## Start
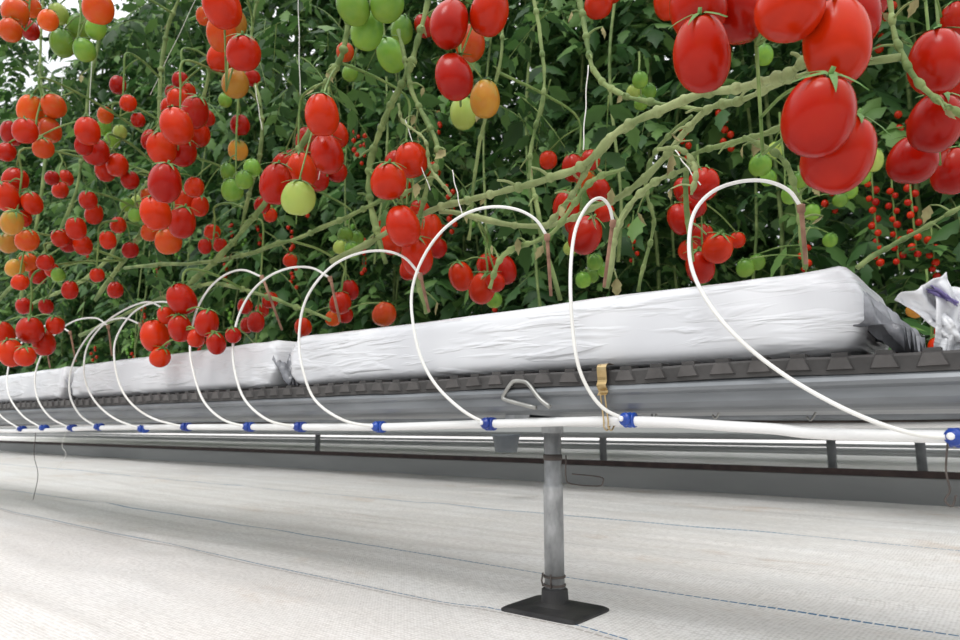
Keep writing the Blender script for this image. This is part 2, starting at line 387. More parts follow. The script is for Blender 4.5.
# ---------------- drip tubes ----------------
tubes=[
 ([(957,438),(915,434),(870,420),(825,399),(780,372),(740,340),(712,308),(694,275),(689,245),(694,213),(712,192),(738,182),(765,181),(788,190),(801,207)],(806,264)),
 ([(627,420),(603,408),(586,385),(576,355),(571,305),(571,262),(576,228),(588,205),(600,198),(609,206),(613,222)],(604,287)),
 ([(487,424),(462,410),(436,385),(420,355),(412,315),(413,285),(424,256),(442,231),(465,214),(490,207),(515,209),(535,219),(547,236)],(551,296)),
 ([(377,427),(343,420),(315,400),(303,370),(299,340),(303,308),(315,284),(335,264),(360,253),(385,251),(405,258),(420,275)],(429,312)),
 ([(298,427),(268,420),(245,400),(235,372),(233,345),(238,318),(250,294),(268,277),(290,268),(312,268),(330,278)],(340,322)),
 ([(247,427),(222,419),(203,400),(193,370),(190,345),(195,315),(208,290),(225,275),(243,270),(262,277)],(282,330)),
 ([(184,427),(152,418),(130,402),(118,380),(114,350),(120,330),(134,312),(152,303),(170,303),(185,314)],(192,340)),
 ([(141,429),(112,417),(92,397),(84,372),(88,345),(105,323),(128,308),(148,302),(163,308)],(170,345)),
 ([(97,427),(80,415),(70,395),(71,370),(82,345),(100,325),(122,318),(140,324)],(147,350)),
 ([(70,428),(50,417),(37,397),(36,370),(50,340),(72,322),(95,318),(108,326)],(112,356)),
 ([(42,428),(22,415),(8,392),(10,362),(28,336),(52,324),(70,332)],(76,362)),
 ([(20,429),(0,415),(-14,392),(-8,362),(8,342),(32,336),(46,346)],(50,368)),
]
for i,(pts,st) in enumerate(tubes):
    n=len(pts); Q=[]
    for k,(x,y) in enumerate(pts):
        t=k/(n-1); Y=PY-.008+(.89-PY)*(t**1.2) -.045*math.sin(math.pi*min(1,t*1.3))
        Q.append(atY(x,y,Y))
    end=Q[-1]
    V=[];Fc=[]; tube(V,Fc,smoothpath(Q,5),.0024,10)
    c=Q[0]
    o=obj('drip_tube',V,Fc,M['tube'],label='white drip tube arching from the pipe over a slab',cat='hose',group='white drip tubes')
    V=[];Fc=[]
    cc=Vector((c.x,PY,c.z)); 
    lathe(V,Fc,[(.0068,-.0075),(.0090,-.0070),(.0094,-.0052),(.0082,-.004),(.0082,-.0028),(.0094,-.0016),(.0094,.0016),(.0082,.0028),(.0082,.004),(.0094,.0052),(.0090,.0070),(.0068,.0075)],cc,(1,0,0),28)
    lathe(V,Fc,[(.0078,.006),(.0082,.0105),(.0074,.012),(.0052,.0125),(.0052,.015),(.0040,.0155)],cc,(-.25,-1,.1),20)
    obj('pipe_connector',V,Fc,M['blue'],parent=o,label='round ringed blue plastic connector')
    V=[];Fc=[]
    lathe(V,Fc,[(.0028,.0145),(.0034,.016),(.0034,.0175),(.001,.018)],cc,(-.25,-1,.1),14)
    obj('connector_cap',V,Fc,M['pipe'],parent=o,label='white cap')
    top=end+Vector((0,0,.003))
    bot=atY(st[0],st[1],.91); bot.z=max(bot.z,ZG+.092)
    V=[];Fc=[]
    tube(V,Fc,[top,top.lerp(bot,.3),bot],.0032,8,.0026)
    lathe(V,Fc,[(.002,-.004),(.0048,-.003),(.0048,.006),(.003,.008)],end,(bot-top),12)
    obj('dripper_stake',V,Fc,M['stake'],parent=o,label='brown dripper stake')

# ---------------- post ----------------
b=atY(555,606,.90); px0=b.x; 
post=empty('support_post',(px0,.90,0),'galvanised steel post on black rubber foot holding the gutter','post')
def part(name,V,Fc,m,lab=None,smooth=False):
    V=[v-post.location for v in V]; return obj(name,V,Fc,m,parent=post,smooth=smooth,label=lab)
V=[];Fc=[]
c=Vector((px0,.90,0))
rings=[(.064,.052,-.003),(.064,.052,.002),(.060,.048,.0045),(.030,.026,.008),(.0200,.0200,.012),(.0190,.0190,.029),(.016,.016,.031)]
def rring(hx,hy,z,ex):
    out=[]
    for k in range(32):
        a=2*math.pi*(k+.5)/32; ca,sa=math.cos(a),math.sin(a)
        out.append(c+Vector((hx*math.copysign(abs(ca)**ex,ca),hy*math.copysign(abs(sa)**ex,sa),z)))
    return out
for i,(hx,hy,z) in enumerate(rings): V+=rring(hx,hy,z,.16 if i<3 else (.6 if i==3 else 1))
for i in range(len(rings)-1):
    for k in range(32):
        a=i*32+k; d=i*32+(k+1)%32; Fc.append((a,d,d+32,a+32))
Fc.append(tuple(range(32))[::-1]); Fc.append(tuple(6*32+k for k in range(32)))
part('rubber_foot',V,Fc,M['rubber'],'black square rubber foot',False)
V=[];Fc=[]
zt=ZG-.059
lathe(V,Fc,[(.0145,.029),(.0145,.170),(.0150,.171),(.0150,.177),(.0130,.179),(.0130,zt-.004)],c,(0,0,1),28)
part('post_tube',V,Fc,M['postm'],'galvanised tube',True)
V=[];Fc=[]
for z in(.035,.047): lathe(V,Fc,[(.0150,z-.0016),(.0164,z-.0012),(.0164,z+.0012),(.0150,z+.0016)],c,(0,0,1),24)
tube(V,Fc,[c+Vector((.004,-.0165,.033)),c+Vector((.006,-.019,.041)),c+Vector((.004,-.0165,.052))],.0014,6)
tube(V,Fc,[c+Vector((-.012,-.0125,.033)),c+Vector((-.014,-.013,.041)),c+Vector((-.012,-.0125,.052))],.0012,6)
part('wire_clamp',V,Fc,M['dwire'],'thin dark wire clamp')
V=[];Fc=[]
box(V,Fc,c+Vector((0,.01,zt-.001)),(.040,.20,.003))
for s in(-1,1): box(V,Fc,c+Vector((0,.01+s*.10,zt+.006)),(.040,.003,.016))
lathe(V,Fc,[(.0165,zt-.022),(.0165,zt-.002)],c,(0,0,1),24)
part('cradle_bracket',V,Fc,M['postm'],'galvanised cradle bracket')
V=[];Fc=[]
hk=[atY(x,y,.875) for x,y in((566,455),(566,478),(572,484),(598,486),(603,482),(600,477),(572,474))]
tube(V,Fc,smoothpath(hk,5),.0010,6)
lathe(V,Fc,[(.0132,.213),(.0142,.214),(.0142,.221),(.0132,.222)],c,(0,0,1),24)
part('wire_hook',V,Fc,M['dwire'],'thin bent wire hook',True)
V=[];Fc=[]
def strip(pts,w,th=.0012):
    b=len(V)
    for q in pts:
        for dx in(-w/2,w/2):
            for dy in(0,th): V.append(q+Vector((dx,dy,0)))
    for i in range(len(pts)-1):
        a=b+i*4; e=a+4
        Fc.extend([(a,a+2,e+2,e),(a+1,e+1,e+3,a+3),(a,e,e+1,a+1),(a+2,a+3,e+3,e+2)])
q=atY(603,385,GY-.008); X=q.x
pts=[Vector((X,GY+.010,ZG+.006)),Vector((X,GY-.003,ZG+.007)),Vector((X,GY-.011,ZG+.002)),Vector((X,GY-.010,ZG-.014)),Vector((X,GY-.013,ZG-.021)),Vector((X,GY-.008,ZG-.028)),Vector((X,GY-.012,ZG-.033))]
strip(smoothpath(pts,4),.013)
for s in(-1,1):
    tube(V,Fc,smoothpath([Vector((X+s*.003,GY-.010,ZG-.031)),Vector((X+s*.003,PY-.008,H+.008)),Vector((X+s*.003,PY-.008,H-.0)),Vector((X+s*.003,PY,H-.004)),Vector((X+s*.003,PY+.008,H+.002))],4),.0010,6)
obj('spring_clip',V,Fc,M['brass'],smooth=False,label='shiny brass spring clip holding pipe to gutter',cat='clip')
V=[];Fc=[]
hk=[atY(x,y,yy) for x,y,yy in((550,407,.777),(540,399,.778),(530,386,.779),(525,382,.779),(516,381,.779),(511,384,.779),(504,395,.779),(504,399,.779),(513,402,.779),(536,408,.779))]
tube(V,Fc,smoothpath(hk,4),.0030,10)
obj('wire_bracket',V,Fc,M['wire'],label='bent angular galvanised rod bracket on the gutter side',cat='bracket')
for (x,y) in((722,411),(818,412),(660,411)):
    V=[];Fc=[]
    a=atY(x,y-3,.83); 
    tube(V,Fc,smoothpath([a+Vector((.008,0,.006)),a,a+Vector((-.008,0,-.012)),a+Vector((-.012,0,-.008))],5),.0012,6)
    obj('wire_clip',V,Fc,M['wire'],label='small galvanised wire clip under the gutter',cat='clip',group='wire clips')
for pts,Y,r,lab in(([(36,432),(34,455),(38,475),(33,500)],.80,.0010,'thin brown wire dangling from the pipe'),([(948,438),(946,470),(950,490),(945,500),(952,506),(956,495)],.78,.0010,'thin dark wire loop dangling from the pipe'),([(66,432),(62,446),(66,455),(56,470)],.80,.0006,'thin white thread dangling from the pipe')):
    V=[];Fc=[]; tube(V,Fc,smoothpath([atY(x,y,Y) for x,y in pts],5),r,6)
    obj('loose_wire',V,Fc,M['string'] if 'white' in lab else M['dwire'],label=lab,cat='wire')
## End
## Start
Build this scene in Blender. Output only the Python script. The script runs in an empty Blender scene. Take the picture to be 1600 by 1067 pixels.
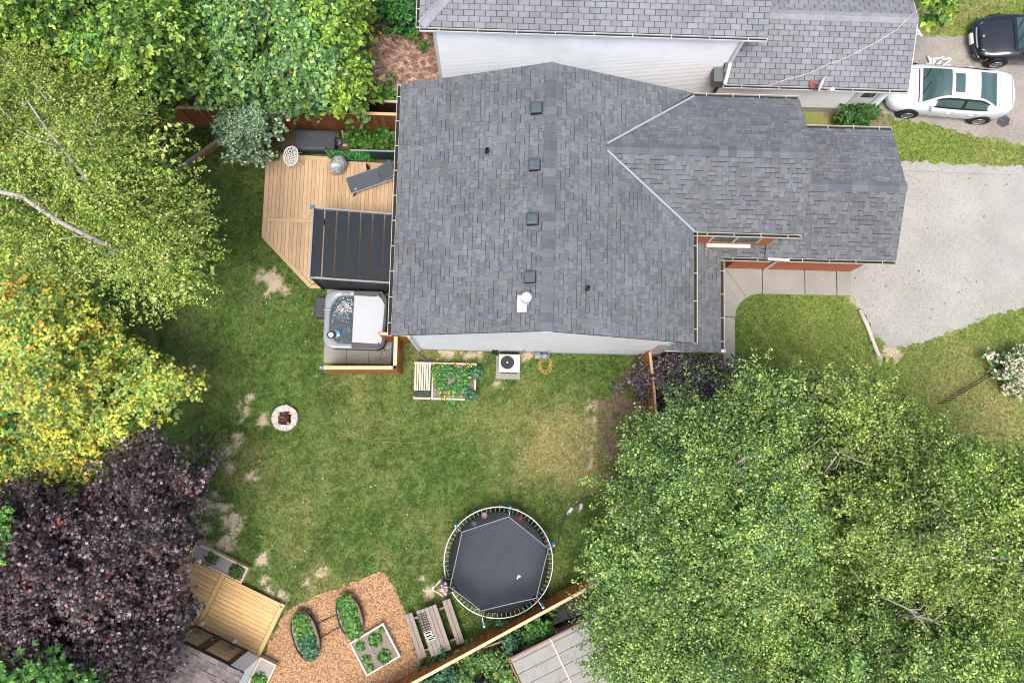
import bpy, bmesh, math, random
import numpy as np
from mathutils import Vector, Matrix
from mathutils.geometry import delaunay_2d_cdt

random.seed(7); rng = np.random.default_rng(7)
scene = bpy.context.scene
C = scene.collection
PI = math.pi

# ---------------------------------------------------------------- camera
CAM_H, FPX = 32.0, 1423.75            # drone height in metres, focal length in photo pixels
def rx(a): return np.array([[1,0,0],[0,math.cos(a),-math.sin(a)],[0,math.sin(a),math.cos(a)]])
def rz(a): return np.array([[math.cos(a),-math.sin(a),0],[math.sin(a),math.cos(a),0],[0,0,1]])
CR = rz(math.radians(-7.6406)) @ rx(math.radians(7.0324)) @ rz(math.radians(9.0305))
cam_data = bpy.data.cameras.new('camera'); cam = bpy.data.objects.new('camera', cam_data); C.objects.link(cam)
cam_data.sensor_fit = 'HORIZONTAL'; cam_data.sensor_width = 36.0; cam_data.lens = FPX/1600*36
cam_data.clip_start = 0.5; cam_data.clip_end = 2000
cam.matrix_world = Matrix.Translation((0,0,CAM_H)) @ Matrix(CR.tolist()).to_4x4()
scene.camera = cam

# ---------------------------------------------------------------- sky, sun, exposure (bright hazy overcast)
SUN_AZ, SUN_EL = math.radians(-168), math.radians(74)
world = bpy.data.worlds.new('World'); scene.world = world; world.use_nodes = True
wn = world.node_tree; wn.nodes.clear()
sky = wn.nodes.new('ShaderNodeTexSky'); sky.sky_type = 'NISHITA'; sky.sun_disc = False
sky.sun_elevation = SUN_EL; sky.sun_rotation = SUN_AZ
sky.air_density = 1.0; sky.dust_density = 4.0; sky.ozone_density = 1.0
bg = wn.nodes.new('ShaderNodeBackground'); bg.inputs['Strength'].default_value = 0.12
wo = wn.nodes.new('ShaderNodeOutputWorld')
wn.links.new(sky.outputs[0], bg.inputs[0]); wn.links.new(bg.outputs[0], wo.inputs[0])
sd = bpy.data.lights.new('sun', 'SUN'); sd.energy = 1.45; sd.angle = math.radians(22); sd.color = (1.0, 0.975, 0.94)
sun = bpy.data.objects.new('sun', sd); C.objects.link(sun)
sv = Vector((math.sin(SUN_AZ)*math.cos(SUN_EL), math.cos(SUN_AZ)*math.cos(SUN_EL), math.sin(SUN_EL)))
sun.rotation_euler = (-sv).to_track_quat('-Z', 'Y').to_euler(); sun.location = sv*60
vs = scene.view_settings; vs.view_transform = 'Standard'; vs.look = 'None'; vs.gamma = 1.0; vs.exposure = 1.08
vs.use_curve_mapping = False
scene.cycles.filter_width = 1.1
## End
## Start
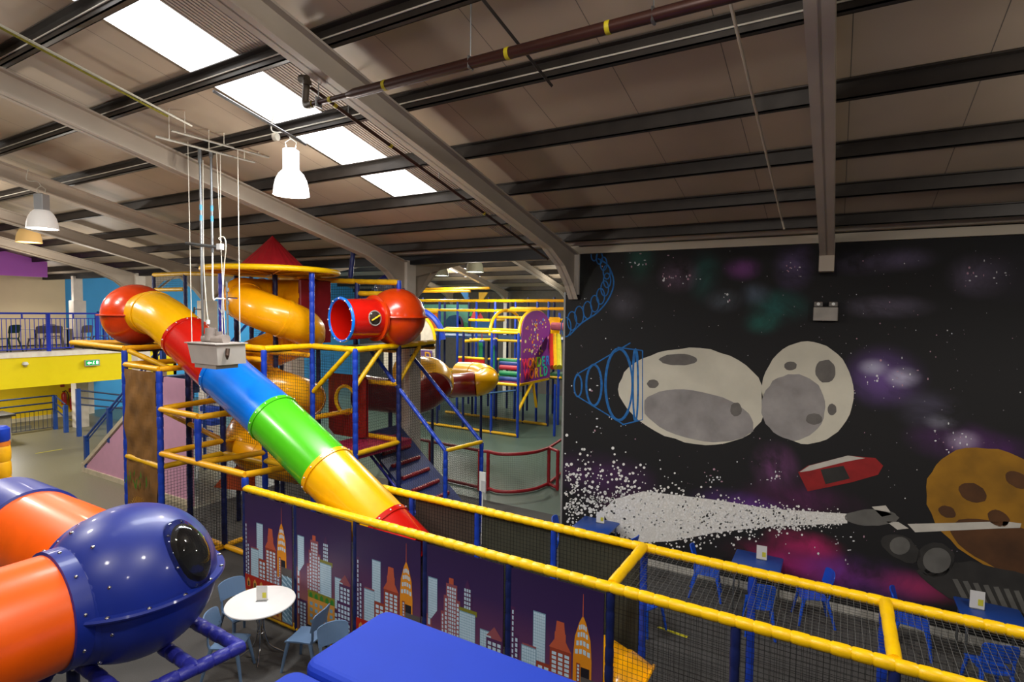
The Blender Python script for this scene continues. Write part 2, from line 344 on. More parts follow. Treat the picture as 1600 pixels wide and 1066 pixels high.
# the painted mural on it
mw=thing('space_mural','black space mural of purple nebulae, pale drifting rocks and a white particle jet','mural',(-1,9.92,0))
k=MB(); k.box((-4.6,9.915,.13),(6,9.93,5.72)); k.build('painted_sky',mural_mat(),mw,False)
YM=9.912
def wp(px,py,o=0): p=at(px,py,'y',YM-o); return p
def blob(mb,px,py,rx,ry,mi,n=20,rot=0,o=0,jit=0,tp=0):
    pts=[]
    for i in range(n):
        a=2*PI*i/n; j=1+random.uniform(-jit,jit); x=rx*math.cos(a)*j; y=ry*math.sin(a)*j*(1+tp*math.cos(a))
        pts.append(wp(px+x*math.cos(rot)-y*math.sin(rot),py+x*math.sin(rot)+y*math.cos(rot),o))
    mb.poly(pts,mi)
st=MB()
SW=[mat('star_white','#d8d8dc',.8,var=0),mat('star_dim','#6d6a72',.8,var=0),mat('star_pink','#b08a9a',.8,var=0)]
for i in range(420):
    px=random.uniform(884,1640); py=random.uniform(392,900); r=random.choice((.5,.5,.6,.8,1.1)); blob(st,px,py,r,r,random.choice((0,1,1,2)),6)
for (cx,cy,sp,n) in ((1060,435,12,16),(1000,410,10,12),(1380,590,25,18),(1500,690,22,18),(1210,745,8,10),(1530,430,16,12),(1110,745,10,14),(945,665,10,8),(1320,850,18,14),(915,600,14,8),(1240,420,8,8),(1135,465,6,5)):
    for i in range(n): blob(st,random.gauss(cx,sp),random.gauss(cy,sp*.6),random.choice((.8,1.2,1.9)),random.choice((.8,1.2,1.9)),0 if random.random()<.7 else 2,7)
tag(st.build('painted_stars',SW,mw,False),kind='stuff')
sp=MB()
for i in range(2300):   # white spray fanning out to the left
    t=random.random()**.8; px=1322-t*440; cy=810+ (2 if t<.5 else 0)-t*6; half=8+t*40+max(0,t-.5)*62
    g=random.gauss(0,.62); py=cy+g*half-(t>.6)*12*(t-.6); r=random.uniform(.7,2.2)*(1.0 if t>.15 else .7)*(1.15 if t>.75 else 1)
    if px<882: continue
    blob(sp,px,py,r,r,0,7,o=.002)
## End
■ **What you will do**
Report all lines of the data above that include the string "Blender".

■ **Written answer**
Keep writing the Blender script for this image. This is part 2, starting at line 387. More parts follow. The script is for Blender 4.5.
Build this scene in Blender. Output only the Python script. The script runs in an empty Blender scene. Take the picture to be 1600 by 1067 pixels.
The Blender Python script for this scene continues. Write part 2, from line 344 on. More parts follow. Treat the picture as 1600 pixels wide and 1066 pixels high.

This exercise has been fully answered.